Wednesday, January 26, 2011

I don't know sometimes...

I recently took part in an exchange on Facebook with a teenaged relation (not one belonging to any of my readers) that bothered me. She started off by saying that she wanted a boy who would call her sweet names, among them "baby girl". One of her friends (a guy) said he thought all the names *but* "baby girl" were kind of derogatory, and I responded that I thought that was the worst one. When her response included "...the day i stop wanting to be treated like a woman...", I had to disengage or my head would explode.

Does she really think having a man call her "baby girl" makes her womanly? To me, it is infantizing her and putting him in a father-like role.
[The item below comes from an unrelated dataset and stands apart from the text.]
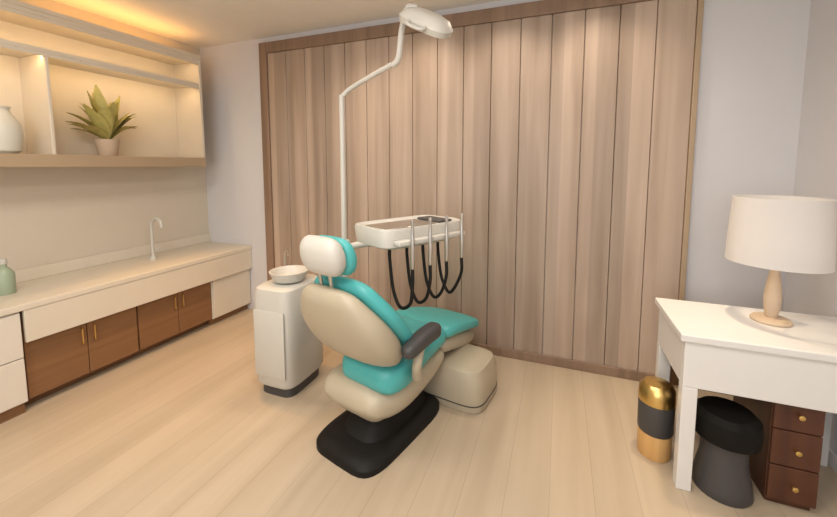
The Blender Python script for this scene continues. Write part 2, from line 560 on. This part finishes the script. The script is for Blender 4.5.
obj('legrest_cushion', pad([(.34, 0, .47), (.5, 0, .45), (.70, 0, .40), (.88, 0, .34)], [.235, .24, .23, .20], [.05, .05, .045, .04], 3.4), M['teal'], ch)
obj('backrest_shell', pad([(-.12, -.03, .52), (-.235, -.025, .63), (-.335, -.02, .77), (-.42, -.02, .93)], [.22, .27, .26, .15], [.06, .10, .08, .04], 2.8), M['shell'], ch)
bc = obj('backrest_cushion', pad([(-.03, -.03, .56), (-.135, -.025, .67), (-.245, -.02, .81), (-.34, -.02, .96)], [.23, .275, .265, .16], [.045, .05, .05, .04], 3.2), M['teal'], ch)
bm = tube([(-.385, .035, .90), (-.41, .035, 1.05)], 0.010)
tube([(-.385, -.035, .90), (-.41, -.035, 1.05)], 0.010, bm=bm)
obj('headrest_rods', bm, M['steel'], ch)
obj('headrest_shell', pad([(-.41, -.02, 1.00), (-.43, -.02, 1.09), (-.45, -.02, 1.18)], [.11, .13, .11], [.045, .055, .04], 2.8, endr=.05), M['white_plastic'], ch)
obj('headrest_cushion', pad([(-.345, -.02, .99), (-.36, -.02, 1.08), (-.38, -.02, 1.17)], [.115, .135, .11], [.035, .04, .03], 3, endr=.05), M['teal'], ch)
for s in (1, -1):
    ar = obj('armrest', pad([(-.20, s * .315, .60), (-.06, s * .32, .63), (.09, s * .32, .635)], [.034, .042, .04], [.035, .042, .04], 3, endr=.04), M['grey_plastic'], ch)
    ar['label'] = 'dark grey armrest pad'
    obj('armrest_bracket', tube([(-.06, s * .29, .42), (-.10, s * .318, .51), (-.06, s * .318, .60)], [0.028, 0.02]), M['shell'], ch)

# low floor box of the unit, by the foot end
ub = thing('floor_box', 'low rounded beige floor box under the foot end of the dental chair', 'equipment box', (-0.60, 2.28, 0), R(80))
obj('body', vstack([(0, 0, 0, .19, .23), (0, 0, .02, .20, .24), (0, 0, .19, .195, .235), (0, 0, .25, .175, .215), (0, 0, .27, .13, .17)], 4.5), M['shell'], ub)
obj('seam', vstack([(0, 0, .05, .202, .242), (0, 0, .056, .202, .242)], 4.5), M['grey_plastic'], ub)

# ------------------------------------------------------------------ side unit with pole, lamp and delivery tray
un = thing('dental_unit', 'white dental side unit with basin, tall pole, lamp and instrument tray beside the chair', 'dental unit', (-1.70, 1.97, 0))
ux, uy = un.location.x, un.location.y


def U(x, y, z):
    return (x - ux, y - uy, z)


obj('foot', vstack([(0, 0, 0, .13, .17), (0, 0, .07, .13, .17)], 5), M['grey_plastic'], un)
bd = obj('body', vstack([(0, 0, .07, .145, .19), (0, 0, .09, .155, .20), (0, 0, .66, .155, .20), (0, 0, .71, .145, .19), (0, 0, .725, .12, .165)], 5), M['white_plastic'], un)
obj('door_panel', B((-.12, -.207, .14), (.12, -.196, .58), .004, 2), M['white_plastic'], un)
obj('basin', lathe([(0.03, .72), (0.10, .74), (0.125, .79), (0.128, .80), (0.118, .80), (0.09, .755), (0.01, .74)], (0.02, -.02, 0)), M['white_plastic'], un)
obj('water_spout', tube([(-.10, .08, .72), (-.10, .08, .88), (-.06, .05, .92), (0.0, .0, .90)], 0.008), M['steel'], un)
obj('pole_arm', pad([U(-1.62, 1.98, .60), U(-1.44, 1.98, .60), U(-1.25, 1.98, .60)], [.05, .05, .045], [.045, .045, .045], 4, endr=.03), M['white_plastic'], un)
obj('pole', tube([U(-1.265, 1.98, .58), U(-1.265, 1.98, 1.93)], 0.016, 16, straight=True), M['white_plastic'], un)
obj('collar', lathe([(.032, 0), (.036, .01), (.036, .09), (.032, .10)], U(-1.265, 1.98, .93)), M['white_plastic'], un)
obj('lamp_arm', tube([U(-1.265, 1.98, 1.92), U(-1.20, 1.98, 1.965), U(-1.05, 1.96, 2.02), U(-.90, 1.94, 2.07)], 0.014), M['white_plastic'], un)
obj('lamp_arm', tube([U(-.90, 1.94, 2.06), U(-.86, 1.93, 2.10), U(-.835, 1.92, 2.24), U(-.80, 1.92, 2.35), U(-.74, 1.92, 2.34)], 0.017), M['white_plastic'], un)
hx, hy, hz = -.685, 1.90, 2.255
mh = Matrix.Translation(U(hx, hy, hz)) @ Matrix.Rotation(R(28), 4, 'Y') @ Matrix.Rotation(R(25), 4, 'X')


def tm(bm, m4):
    bmesh.ops.transform(bm, matrix=m4, verts=bm.verts[:])
    return bm


lh = obj('lamp_head', tm(vstack([(0, 0, -.035, .13, .075), (0, 0, -.03, .145, .09), (0, 0, .0, .15, .095), (0, 0, .035, .12, .075), (0, 0, .05, .07, .045)], 3), mh), M['white_plastic'], un)
obj('lamp_lens', tm(vstack([(0, 0, -.041, .10, .05), (0, 0, -.034, .125, .07)], 3), mh), M['lens'], lh)
for s in (1, -1):
    obj('lamp_handle', tm(tube([(-.05, s * .085, 0), (-.04, s * .125, -.01), (.04, s * .125, -.01), (.05, s * .085, 0)], 0.009), mh), M['white_plastic'], lh)
# tray: long axis runs away to the right, level
TA = R(62)
mt = Matrix.Translation(U(-.80, 1.94, 1.13)) @ Matrix.Rotation(TA, 4, 'Z')
obj('tray_arm', tube([U(-1.265, 1.98, .98), U(-1.15, 2.06, 1.0), U(-.95, 2.08, 1.02), U(-.83, 1.97, 1.05)], 0.022), M['white_plastic'], un)
obj('tray_mount', tm(lathe([(.03, -.085), (.04, -.07), (.045, -.03)], (0, 0, 0)), mt), M['white_plastic'], un)
th = obj('tray_body', tm(vstack([(0, 0, -.06, .25, .14), (0, 0, -.045, .285, .165), (0, 0, .035, .295, .175), (0, 0, .05, .29, .17), (0, 0, .05, .275, .155), (0, 0, .038, .265, .145)], 6), mt), M['white_plastic'], un)
obj('tray_mat', tm(B((-.24, -.10, .0395), (.12, .10, .043), .001, 1), mt), M['steel'], th)
obj('tray_handle', tm(tube([(.28, -.09, 0), (.335, -.09, .02), (.35, 0, .03), (.335, .09, .02), (.28, .09, 0)], 0.012), mt), M['white_plastic'], th)
obj('keypad', tm(B((.14, -.10, .04), (.25, .10, .052), .006, 2), mt), M['grey_plastic'], th)
obj('instrument_rack', tm(B((-.24, -.215, -.03), (.24, -.165, -.005), .006, 2), mt), M['white_plastic'], th)
# handpieces hanging in the rack with their hoses
HP = ['nearest of the dental handpieces hanging at the tray edge', 'second dental handpiece from the near end of the tray',
      'third dental handpiece from the near end of the tray', 'dental handpiece at the far end of the tray']
for k in range(4):
    lx = -.18 + .12 * k
    p = Matrix.Rotation(TA, 4, 'Z') @ Vector((lx, -.24, 0))
    q = thing('handpiece', HP[k], 'dental handpiece', (-.80 + p.x, 1.94 + p.y, 1.13 - 0.03), TA, 'handpieces at the tray')
    obj('body', lathe([(.007, -.12), (.011, -.10), (.012, -.02), (.010, .05), (.007, .10), (.009, .115), (.009, .13), (.004, .135)], n=16), M['steel'], q)
    obj('hose', tube([(0, 0, -.115), (0, .0, -.20), (0, .02 + .01 * k, -.30), (0, .10, -.34), (0, .16, -.26), (0, .19, -.10), (0, .19, -.03)], 0.009, 10), M['black'], q)

# ------------------------------------------------------------------ desk with lamp
DX0, DX1, DY0, DY1, DH = 0.53, XR - 0.016, 1.90, 2.40, 0.75
dk = thing('desk', 'white desk with a deep front apron against the right wall', 'desk', (0.92, 2.15, 0))


def D(lo, hi, name, m=M['white_desk'], bev=0.004):
    a, b_ = local(dk.location, lo, hi)
    return obj(name, B(a, b_, bev, 2), m, dk, False)


D((DX0, DY0, DH - .035), (DX1, DY1, DH), 'top', bev=0.006)
D((DX0 + .02, DY0 + .015, DH - .25), (DX1 - .0, DY0 + .04, DH - .035), 'apron')
D((DX0 + .02, DY0 + .04, DH - .25), (DX0 + .045, DY1 - .02, DH - .035), 'side_rail')
for lx in (DX0 + .02, DX1 - .07):
    for ly_ in (DY0 + .015, DY1 - .07):
        D((lx, ly_, 0), (lx + .06, ly_ + .055, DH - .25), 'leg')
D((DX0 + .08, DY1 - .05, 0.27), (DX1 - .07, DY1 - .03, DH - .035), 'back_panel', M['brown_wood'])

lp = thing('table_lamp', 'table lamp with a pale drum shade on the white desk', 'lamp', (0.975, 2.22, DH))
obj('base', lathe([(0.075, 0), (0.078, 0.008), (0.07, 0.018), (0.02, 0.024)]), M['terracotta'], lp)
obj('stem', lathe([(0.02, 0.02), (0.03, 0.06), (0.034, 0.12), (0.026, 0.2), (0.014, 0.27), (0.012, 0.36)]), M['terracotta'], lp)
sh = obj('lamp_shade', lathe([(0.19, 0.29), (0.176, 0.60), (0.173, 0.60), (0.187, 0.29)], cap=False), M['shade'], lp)
nt = M['shade'].node_tree
bs = nt.nodes['Principled BSDF']
tr = nt.nodes.new('ShaderNodeBsdfTranslucent')
tr.inputs[0].default_value = (0.85, 0.83, 0.82, 1)
ad = nt.nodes.new('ShaderNodeMixShader')
ad.inputs[0].default_value = 0.35
nt.links.new(bs.outputs[0], ad.inputs[1])
nt.links.new(tr.outputs[0], ad.inputs[2])
nt.links.new(ad.outputs[0], nt.nodes['Material Output'].inputs[0])
bm = bmesh.new()
for k in range(3):
    a = 2 * math.pi * k / 3
    tube([(0, 0, .355), (.183 * math.cos(a), .183 * math.sin(a), .375)], 0.003, 6, bm=bm, straight=True)
obj('spider', bm, M['steel'], sh)
obj('bulb', lathe([(.012, .36), (.03, .39), (.034, .42), (.024, .45), (.004, .46)]), M['bulb'], lp)
light('POINT', (0.975, 2.22, DH + .42), 0.4, (1.0, 0.92, 0.84), 0.05)

# ------------------------------------------------------------------ under and beside the desk
st = thing('stool', 'low round black padded stool with a dark grey base under the desk', 'stool', (0.75, 2.0, 0), R(0))
obj('seat', lathe([(0.02, .25), (.10, .25), (.125, .265), (.13, .30), (.125, .36), (.10, .385), (.02, .39)]), M['black_fabric'], st)
obj('base', lathe([(.11, 0), (.115, .01), (.11, .05), (.09, .16), (.088, .25)]), M['grey_plastic'], st)
pd = thing('drawer_pedestal', 'reddish brown wooden drawer pedestal under the desk beside the black stool', 'drawer unit', (0.985, 2.12, 0))
obj('body', B((-.085, -.14, .03), (.085, .22, .52), .003, 2), M['red_wood'], pd, False)
for z0, z1 in ((.035, .195), (.20, .36), (.365, .515)):
    dw = obj('drawer', B((-.083, -.158, z0), (.083, -.14, z1), .003, 2), M['red_wood'], pd, False)
    obj('knob', lathe([(.004, -.158), (.005, -.168), (.011, -.172), (.011, -.18), (.004, -.183)], (0, 0, (z0 + z1) / 2), 16, axis='Y'), M['brass'], dw)
obj('plinth', B((-.078, -.13, 0), (.078, .21, .03)), M['red_wood'], pd, False)
bn = thing('waste_bin', 'slim dark waste bin with a brass lid and copper-toned foot beside the desk leg', 'bin', (0.505, 2.13, 0))
obj('foot', lathe([(.072, 0), (.076, .01), (.076, .12), (.074, .13)]), M['honey_wood'], bn)
obj('body', lathe([(.076, .13), (.08, .14), (.082, .28), (.08, .29)]), M['grey_plastic'], bn)
obj('lid', lathe([(.083, .29), (.084, .30), (.08, .36), (.06, .385), (.004, .395)]), M['brass'], bn)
That is the patriarchy, plain and simple. Is this what girls are learning about love relationships and gender roles? I know she is only 16-ish, and has had a rather odd upbringing, but isn't anyone telling her about the joy of a relationship based on respect and equality?
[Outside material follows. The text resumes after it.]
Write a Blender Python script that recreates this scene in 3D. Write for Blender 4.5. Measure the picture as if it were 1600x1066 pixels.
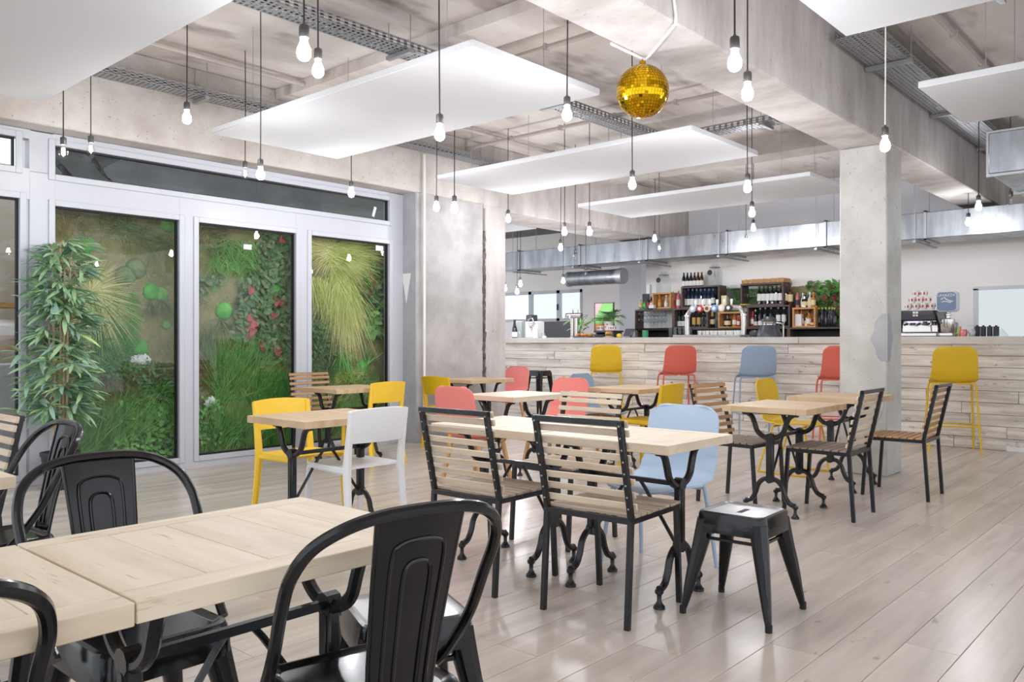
import bpy, bmesh, math, random
from mathutils import Vector, Matrix
R = random.Random(7)
sc = bpy.context.scene
for o in list(bpy.data.objects): bpy.data.objects.remove(o)

# ---------------------------------------------------------------- camera, world, light, exposure
F, EYE, CX, CY = 1280.0, 1.2, 800.0, 533.0
ANG = math.atan(1140 / 1280)
cd = bpy.data.cameras.new('camera'); cam = bpy.data.objects.new('camera', cd); sc.collection.objects.link(cam)
cd.sensor_width = 36; cd.lens = 36 * F / 1600; cd.clip_start = .05; cd.clip_end = 200
cam.location = (0, 0, EYE); cam.rotation_euler = (math.pi / 2, 0, ANG - math.pi / 2)
sc.camera = cam
w = bpy.data.worlds.new('overcast_sky'); sc.world = w; w.use_nodes = True
wb = w.node_tree.nodes['Background']; wb.inputs[0].default_value = (.88, .94, 1, 1); wb.inputs[1].default_value = 1.4
sc.view_settings.view_transform = 'Standard'; sc.view_settings.look = 'None'
sc.view_settings.exposure = 0.3; sc.view_settings.gamma = 1; sc.view_settings.use_curve_mapping = False
BULB = 310.0
sc.cycles.use_denoising = True
sc.cycles.max_bounces = 10; sc.cycles.transparent_max_bounces = 24; sc.cycles.diffuse_bounces = 6
sc.cycles.sample_clamp_indirect = 8; sc.cycles.caustics_reflective = False; sc.cycles.caustics_refractive = False

# where a sight line of the photograph meets a level, or a wall plane of the room
fw = (math.cos(ANG), math.sin(ANG)); rt = (math.sin(ANG), -math.cos(ANG))
def at_h(x, y, h=0.0):
    Z = F * (EYE - h) / (y - CY); l = (x - CX) / F * Z
    return Vector((Z * fw[0] + l * rt[0], Z * fw[1] + l * rt[1], h))
def at_z(x, y, Z):
    l = (x - CX) / F * Z
    return Vector((Z * fw[0] + l * rt[0], Z * fw[1] + l * rt[1], EYE + (CY - y) / F * Z))
def on_x(x, y, X):
    return at_z(x, y, X / (fw[0] + (x - CX) / F * rt[0]))
def on_y(x, y, Y):
    return at_z(x, y, Y / (fw[1] + (x - CX) / F * rt[1]))

# ---------------------------------------------------------------- mesh builder
def spline(pts, n=6):
    pts = [Vector(p) for p in pts]; out = []
    P = [pts[0] * 2 - pts[1]] + pts + [pts[-1] * 2 - pts[-2]]
    for i in range(1, len(P) - 2):
        a, b, c, d = P[i - 1], P[i], P[i + 1], P[i + 2]
        for k in range(n):
            t = k / n
            out.append(.5 * ((2 * b) + (c - a) * t + (2 * a - 5 * b + 4 * c - d) * t * t + (3 * b - a - 3 * c + d) * t ** 3))
    out.append(pts[-1]); return out

class MB:
    def __init__(s): s.v = []; s.f = []
    def add(s, v, f):
        o = len(s.v); s.v += [tuple(p) for p in v]; s.f += [tuple(i + o for i in q) for q in f]; return s
    def box(s, c, d, rot=None, ch=0.0):
        hx, hy, hz = d[0] / 2, d[1] / 2, d[2] / 2
        if ch <= 0:
            v = [Vector((x * hx, y * hy, z * hz)) for z in (-1, 1) for y in (-1, 1) for x in (-1, 1)]
            f = [(0, 2, 3, 1), (4, 5, 7, 6), (0, 1, 5, 4), (2, 6, 7, 3), (0, 4, 6, 2), (1, 3, 7, 5)]
        else:
            bm = bmesh.new(); bmesh.ops.create_cube(bm, size=1)
            for q in bm.verts: q.co = Vector((q.co.x * d[0], q.co.y * d[1], q.co.z * d[2]))
            bmesh.ops.bevel(bm, geom=list(bm.edges), offset=ch, segments=1, affect='EDGES')
            bm.verts.index_update()
            v = [q.co.copy() for q in bm.verts]; f = [tuple(l.index for l in q.verts) for q in bm.faces]; bm.free()
        if rot is not None: v = [rot @ p for p in v]
        return s.add([p + Vector(c) for p in v], f)
    def mm(s, lo, hi, ch=0.0):
        return s.box([(a + b) / 2 for a, b in zip(lo, hi)], [abs(b - a) for a, b in zip(lo, hi)], None, ch)
    def bar(s, p, q, wd, th, up=(0, 0, 1), ch=0.0):
        p, q = Vector(p), Vector(q); z = (q - p); L = z.length; z.normalize()
        x = Vector(up).cross(z)
        if x.length < 1e-4: x = Vector((1, 0, 0)).cross(z)
        x.normalize(); y = z.cross(x)
        return s.box((p + q) / 2, (wd, th, L), Matrix((x, y, z)).transposed(), ch)
    def loft(s, rings, caps=True, closed=False):
        n = len(rings[0]); v = [p for r in rings for p in r]; f = []
        m = len(rings)
        for i in range(m if closed else m - 1):
            j = (i + 1) % m
            for k in range(n):
                k2 = (k + 1) % n
                f.append((i * n + k, i * n + k2, j * n + k2, j * n + k))
        if caps and not closed:
            f.append(tuple(range(n - 1, -1, -1))); f.append(tuple((m - 1) * n + k for k in range(n)))
        return s.add(v, f)
    def tube(s, path, r, n=8, closed=False, caps=True, flat=1.0, up=None):
        P = [Vector(p) for p in path]; m = len(P); rings = []; u = None
        for i in range(m):
            a = P[(i - 1) % m] if (closed or i > 0) else P[i]
            b = P[(i + 1) % m] if (closed or i < m - 1) else P[i]
            t = (b - a).normalized()
            if u is None:
                u = Vector(up) if up else (Vector((0, 0, 1)) if abs(t.z) < .9 else Vector((1, 0, 0)))
            u = (u - t * u.dot(t)).normalized(); w_ = t.cross(u)
            rr = r[i] if isinstance(r, (list, tuple)) else r
            rings.append([P[i] + (u * math.cos(k * math.tau / n + .39) * flat + w_ * math.sin(k * math.tau / n + .39)) * rr for k in range(n)])
        return s.loft(rings, caps, closed)
    def lathe(s, prof, n=14, c=(0, 0, 0), M=None):
        rings = []
        for r, z in prof:
            ring = [Vector((max(r, 1e-4) * math.cos(k * math.tau / n), max(r, 1e-4) * math.sin(k * math.tau / n), z)) for k in range(n)]
            if M is not None: ring = [M @ p for p in ring]
            rings.append([p + Vector(c) for p in ring])
        return s.loft(rings)
    def rod(s, p, q, r, n=8): return s.tube([p, q], r, n)
    def grid(s, rows, th=0.0, nrm=None):
        m, n = len(rows), len(rows[0]); v = [Vector(p) for r in rows for p in r]
        f = [(i * n + j, i * n + j + 1, (i + 1) * n + j + 1, (i + 1) * n + j) for i in range(m - 1) for j in range(n - 1)]
        if th:
            N = [Vector((0, 0, 0)) for _ in v]
            for q in f:
                nn = (v[q[1]] - v[q[0]]).cross(v[q[3]] - v[q[0]])
                if nn.length > 0: nn.normalize()
                for i in q: N[i] += nn
            w_ = [p - k.normalized() * th if k.length > 0 else p.copy() for p, k in zip(v, N)]
            o = len(v); f2 = [tuple(reversed([i + o for i in q])) for q in f]
            b = [j for j in range(n)] + [i * n + n - 1 for i in range(1, m)] + [(m - 1) * n + j for j in range(n - 2, -1, -1)] + [i * n for i in range(m - 2, 0, -1)]
            f3 = [(b[(k + 1) % len(b)], b[k], b[k] + o, b[(k + 1) % len(b)] + o) for k in range(len(b))]
            return s.add(v + w_, f + f2 + f3)
        return s.add(v, f)
    def mesh(s, name, mat, ang=.62):
        me = bpy.data.meshes.new(name); me.from_pydata(s.v, [], s.f)
        for p in me.polygons: p.use_smooth = True
        me.set_sharp_from_angle(angle=ang)
        if mat: me.materials.append(mat)
        me.update(); return me
    def obj(s, name, mat, parent=None, loc=None, ang=.62, **kw):
        return ob(name, s.mesh(name, mat, ang), parent, loc, **kw)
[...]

I love John, but I've already told him that the first time he calls me "baby girl" (or "wifey", another usage I've seen from a relation), I'm punching him in the gonads. It's actually already kind of a joke between us; sometimes he'll exclaim that I'm just so cute (in the kind of voice you use to talk to/about very small children or kittens), and I'll flip him the bird, just to make sure he knows that I consider that the very least of my attractions.

--Nee in Germany is a woman, not a baby

2 comments:

Anonymous said...

Children learn what they live...I remember hearing that somewhere...Isn't this the same young girl whose dad was letting her homeschool herself? And wasn't he thinking she could do without an education because she was going to marry a rich rancher and live happily ever after?
Teens can drive you crazy! I think this one is going to be ok, tho. She has some very good role models in her brothers and sisters-in-laws! :-)

Nee S. said...

I hope you are right about the role models. Jooge and Mr. Jooge have a more traditional split between work and home than John and I due to their particular circumstances, but when you see them together, you see the love and respect they have for each other, and how they treat each other as equals. So I hope that with the example of her oldest brothers, she will see that a household can take different shapes but still be based on equality and love, that they are not mutually exclusive.